══ Information shown
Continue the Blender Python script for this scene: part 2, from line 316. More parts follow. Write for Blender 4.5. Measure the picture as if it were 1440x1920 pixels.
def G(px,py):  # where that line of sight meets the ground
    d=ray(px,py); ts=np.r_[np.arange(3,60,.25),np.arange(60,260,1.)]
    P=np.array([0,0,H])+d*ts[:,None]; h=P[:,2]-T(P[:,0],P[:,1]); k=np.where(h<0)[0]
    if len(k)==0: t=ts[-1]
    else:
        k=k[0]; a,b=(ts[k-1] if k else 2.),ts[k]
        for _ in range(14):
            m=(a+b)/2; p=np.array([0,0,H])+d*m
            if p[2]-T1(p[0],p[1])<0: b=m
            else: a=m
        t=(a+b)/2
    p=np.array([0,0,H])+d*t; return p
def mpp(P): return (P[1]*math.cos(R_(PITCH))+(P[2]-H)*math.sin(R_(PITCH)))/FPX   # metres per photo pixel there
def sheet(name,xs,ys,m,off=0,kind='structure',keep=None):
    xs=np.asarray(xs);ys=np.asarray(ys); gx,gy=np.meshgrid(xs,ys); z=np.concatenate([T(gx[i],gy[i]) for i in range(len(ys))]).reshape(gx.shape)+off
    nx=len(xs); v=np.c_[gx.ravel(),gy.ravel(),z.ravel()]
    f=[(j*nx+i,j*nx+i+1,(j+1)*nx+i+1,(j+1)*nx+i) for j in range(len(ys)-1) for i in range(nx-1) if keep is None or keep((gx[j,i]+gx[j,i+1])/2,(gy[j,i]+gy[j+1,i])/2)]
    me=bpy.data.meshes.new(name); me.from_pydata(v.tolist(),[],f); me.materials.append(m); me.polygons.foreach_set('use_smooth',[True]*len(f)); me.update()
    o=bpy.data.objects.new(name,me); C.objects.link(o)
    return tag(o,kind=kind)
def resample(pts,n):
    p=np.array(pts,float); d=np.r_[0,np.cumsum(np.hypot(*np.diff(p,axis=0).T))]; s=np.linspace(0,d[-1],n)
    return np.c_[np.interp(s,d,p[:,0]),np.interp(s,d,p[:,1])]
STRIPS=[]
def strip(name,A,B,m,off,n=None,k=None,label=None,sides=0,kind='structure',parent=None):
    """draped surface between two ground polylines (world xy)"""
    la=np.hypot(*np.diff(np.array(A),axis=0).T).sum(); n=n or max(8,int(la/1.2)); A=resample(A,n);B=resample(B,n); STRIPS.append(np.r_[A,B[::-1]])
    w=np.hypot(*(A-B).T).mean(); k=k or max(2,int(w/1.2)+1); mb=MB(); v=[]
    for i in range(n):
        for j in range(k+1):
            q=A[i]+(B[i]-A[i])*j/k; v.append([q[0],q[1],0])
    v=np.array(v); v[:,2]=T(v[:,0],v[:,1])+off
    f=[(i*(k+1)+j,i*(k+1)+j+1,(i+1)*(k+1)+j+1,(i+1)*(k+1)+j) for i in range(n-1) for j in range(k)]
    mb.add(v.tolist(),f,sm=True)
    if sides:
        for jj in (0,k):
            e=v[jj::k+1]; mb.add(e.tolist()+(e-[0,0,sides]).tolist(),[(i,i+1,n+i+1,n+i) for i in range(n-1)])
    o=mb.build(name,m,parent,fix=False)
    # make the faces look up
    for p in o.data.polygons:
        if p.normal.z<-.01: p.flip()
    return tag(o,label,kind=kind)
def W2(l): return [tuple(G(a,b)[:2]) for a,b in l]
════
Aim of the task: Each line in the material above must be retyped without alteration.

Answer to the task:
Continue the Blender Python script for this scene: part 2, from line 316. More parts follow. Write for Blender 4.5. Measure the picture as if it were 1440x1920 pixels.
def G(px,py):  # where that line of sight meets the ground
    d=ray(px,py); ts=np.r_[np.arange(3,60,.25),np.arange(60,260,1.)]
    P=np.array([0,0,H])+d*ts[:,None]; h=P[:,2]-T(P[:,0],P[:,1]); k=np.where(h<0)[0]
    if len(k)==0: t=ts[-1]
    else:
        k=k[0]; a,b=(ts[k-1] if k else 2.),ts[k]
        for _ in range(14):
            m=(a+b)/2; p=np.array([0,0,H])+d*m
            if p[2]-T1(p[0],p[1])<0: b=m
            else: a=m
        t=(a+b)/2
    p=np.array([0,0,H])+d*t; return p
def mpp(P): return (P[1]*math.cos(R_(PITCH))+(P[2]-H)*math.sin(R_(PITCH)))/FPX   # metres per photo pixel there
def sheet(name,xs,ys,m,off=0,kind='structure',keep=None):
    xs=np.asarray(xs);ys=np.asarray(ys); gx,gy=np.meshgrid(xs,ys); z=np.concatenate([T(gx[i],gy[i]) for i in range(len(ys))]).reshape(gx.shape)+off
    nx=len(xs); v=np.c_[gx.ravel(),gy.ravel(),z.ravel()]
    f=[(j*nx+i,j*nx+i+1,(j+1)*nx+i+1,(j+1)*nx+i) for j in range(len(ys)-1) for i in range(nx-1) if keep is None or keep((gx[j,i]+gx[j,i+1])/2,(gy[j,i]+gy[j+1,i])/2)]
    me=bpy.data.meshes.new(name); me.from_pydata(v.tolist(),[],f); me.materials.append(m); me.polygons.foreach_set('use_smooth',[True]*len(f)); me.update()
    o=bpy.data.objects.new(name,me); C.objects.link(o)
    return tag(o,kind=kind)
def resample(pts,n):
    p=np.array(pts,float); d=np.r_[0,np.cumsum(np.hypot(*np.diff(p,axis=0).T))]; s=np.linspace(0,d[-1],n)
    return np.c_[np.interp(s,d,p[:,0]),np.interp(s,d,p[:,1])]
STRIPS=[]
def strip(name,A,B,m,off,n=None,k=None,label=None,sides=0,kind='structure',parent=None):
    """draped surface between two ground polylines (world xy)"""
    la=np.hypot(*np.diff(np.array(A),axis=0).T).sum(); n=n or max(8,int(la/1.2)); A=resample(A,n);B=resample(B,n); STRIPS.append(np.r_[A,B[::-1]])
    w=np.hypot(*(A-B).T).mean(); k=k or max(2,int(w/1.2)+1); mb=MB(); v=[]
    for i in range(n):
        for j in range(k+1):
            q=A[i]+(B[i]-A[i])*j/k; v.append([q[0],q[1],0])
    v=np.array(v); v[:,2]=T(v[:,0],v[:,1])+off
    f=[(i*(k+1)+j,i*(k+1)+j+1,(i+1)*(k+1)+j+1,(i+1)*(k+1)+j) for i in range(n-1) for j in range(k)]
    mb.add(v.tolist(),f,sm=True)
    if sides:
        for jj in (0,k):
            e=v[jj::k+1]; mb.add(e.tolist()+(e-[0,0,sides]).tolist(),[(i,i+1,n+i+1,n+i) for i in range(n-1)])
    o=mb.build(name,m,parent,fix=False)
    # make the faces look up
    for p in o.data.polygons:
        if p.normal.z<-.01: p.flip()
    return tag(o,label,kind=kind)
def W2(l): return [tuple(G(a,b)[:2]) for a,b in l]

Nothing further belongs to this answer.